Há 23 anos ele trabalha como sapateiro em um dos pontos mais movimentados da cidade de Fortaleza, no horário de oito da manhã até às quatro da tarde, exercido religiosamente de segunda a sábado, embaixo de um puxadinho feito de madeira construído por ele mesmo. É nesse local que seu Alves tirou o ‘sustento’ para criar uma família numerosa.

“Filhos eu sei que são dez, agora os netos ainda não consegui contar direito, só os bisnetos, sei que são cinco”, contabiliza o homem que também foi carpinteiro e eletricista.

O sapateiro-carpinteiro há doze anos virou também escritor, quando resolveu utilizar o muro de um terreno localizado na Avenida Engenheiro Santana Junior para escrever mensagens que exaltam o amor e a família.


“Eu tenho isso aqui como um livro, eu coloquei isso para orientar as pessoas, as famílias estão se desfazendo.” Muitas mensagens escritas são em homenagem à mãe de seu Alves. “Não gosto muito de falar sobre a minha mãe, mas me lembro que ela sempre dizia: – meu filho, eu não tenho estudo, se eu pudesse, eu te dava. Cheguei a pedir esmolas com ela”, confessa entre lágrimas.

O sapateiro não sabe quantas mensagens escreveu, mas sabe que algumas conseguiram alcançar o objetivo. “Teve gente que veio aqui só me dizer que um dia foi tocado pelas minhas mensagens.”


A fama do sapateiro-escritor ultrapassou os limites da cidade, “vários estudantes e jornalistas de outros lugares vieram só ver minhas mensagens, teve gente da Itália, da França e do Paraguai. Eu tenho tudo guardado, todas as reportagens, tá tudo plastificado lá na parede da minha casa. Eu sou o Gentileza-cearense”, sorri enquanto se autointitula.

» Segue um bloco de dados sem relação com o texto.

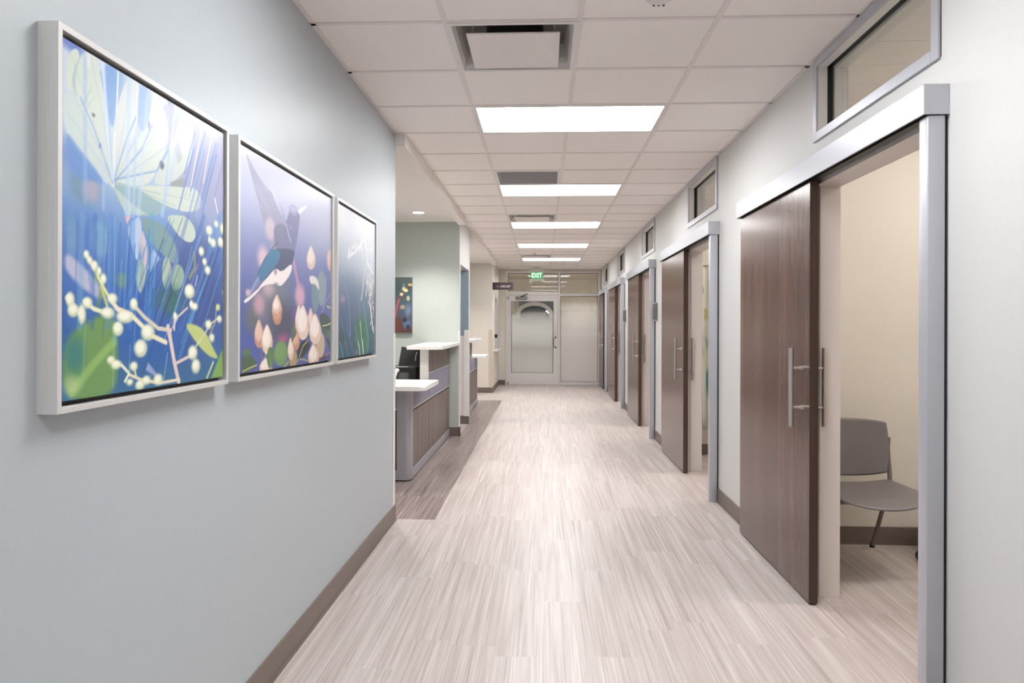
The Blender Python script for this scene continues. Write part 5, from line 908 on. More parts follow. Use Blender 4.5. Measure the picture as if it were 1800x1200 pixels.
# third pier and the wall on to the end
w3 = MB(); w3.box(XL-3.2, XL-LB, A2[1], A2[1]+LB, 0, H); w3.box(XL-LB, XL, A2[1], 15.28, 0, H)
w3.box(XL-LB, XL, 15.28, 16.35, 0, .88); w3.box(XL-LB, XL, 15.28, 16.35, 2.06, H); w3.box(XL-LB, XL, 16.35, Y_END, 0, H)
struct(w3, 'wall_left', M['wall_beige'], 'beige wall past the second desk with a service window')
struct(MB().box(XL-1.6, XL-1.5, 14.95, 17.0, 0, H), 'wall_left', M['wall_beige'], 'beige wall of the room behind the service window')

# right wall: solid piers between modules, lintels between door and clerestory window
wr = MB(); RX0, RX1 = XR, XR+.126
wr.box(RX0, RX1, Y_BACK, NS[0]+.05, 0, H)
for i, n in enumerate(NS):
    nxt = NS[i+1]+.05 if i < len(NS)-1 else Y_END
    wr.box(RX0, RX1, n+1.238, nxt, 0, H)
    wr.box(RX0, RX1, n+.05, n+1.238, 2.125, 2.335)
    if i == len(NS)-1: pass
    wr.box(RX0, RX1, n+1.21, n+1.238, 2.335, H)
struct(wr, 'wall_right', M['wall_white'], 'warm white wall with sliding doors and clerestory windows')
struct(MB().box(-3, 5, Y_BACK-.1, Y_BACK, 0, H), 'wall_back', M['wall_white'])

# end wall around the aluminium frame
FX0, FX1 = -.885, 1.345
we = MB(); we.box(XL-1.6, FX0, Y_END, Y_END+.12, 0, H); we.box(FX1, 3.2, Y_END, Y_END+.12, 0, H); we.box(FX0, FX1, Y_END, Y_END+.12, 2.705, H)
struct(we, 'wall_end', M['wall_beige'], 'beige end wall around the glazed door frame')
# vestibule beyond the glass
M['dim_wall'] = plain('vestibule paint', (214, 204, 190), .6)
vb = MB(); vb.box(-1.5, -1.4, Y_END+.12, 20.6, 0, H); vb.box(2.0, 2.1, Y_END+.12, 20.6, 0, H); vb.box(-1.5, 2.1, 20.5, 20.6, 0, H)
struct(vb, 'wall_end', M['dim_wall'], 'beige vestibule walls beyond the end door')

# exam rooms behind the right wall
rm = MB()
rm.box(RX1, 4.3, NS[0]-1.05, NS[0]-.93, 0, H)
for n in NS: rm.box(RX1, 4.3, n+2.14, n+2.26, 0, H)
rm.box(4.2, 4.3, NS[0]-.93, NS[-1]+2.2, 0, H)
struct(rm, 'wall_right', M['wall_beige'], 'beige partition walls of the exam rooms')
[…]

O sapateiro faz referência ao Profeta Gentileza, andarilho das ruas do Rio de Janeiro, que na década de 80 pintou 56 pilastras do Viaduto do Caju, numa extensão de aproximadamente 1,5km. As mensagens do profeta eram inscritas em verde e amarelo e mencionavam frases de gentileza. Uma das mais conhecidas é “gentileza gera gentileza”.

Mesmo sendo reconhecido como um personagem importante, seu Alves não conseguiu a conservação das mensagens, pois elas foram escritas em muro de uma propriedade particular. No local foi construído um supermercado de uma grande rede internacional. Com a construção do prédio, quase toda a extensão do muro foi pintada, apagando uma boa parte das mensagens.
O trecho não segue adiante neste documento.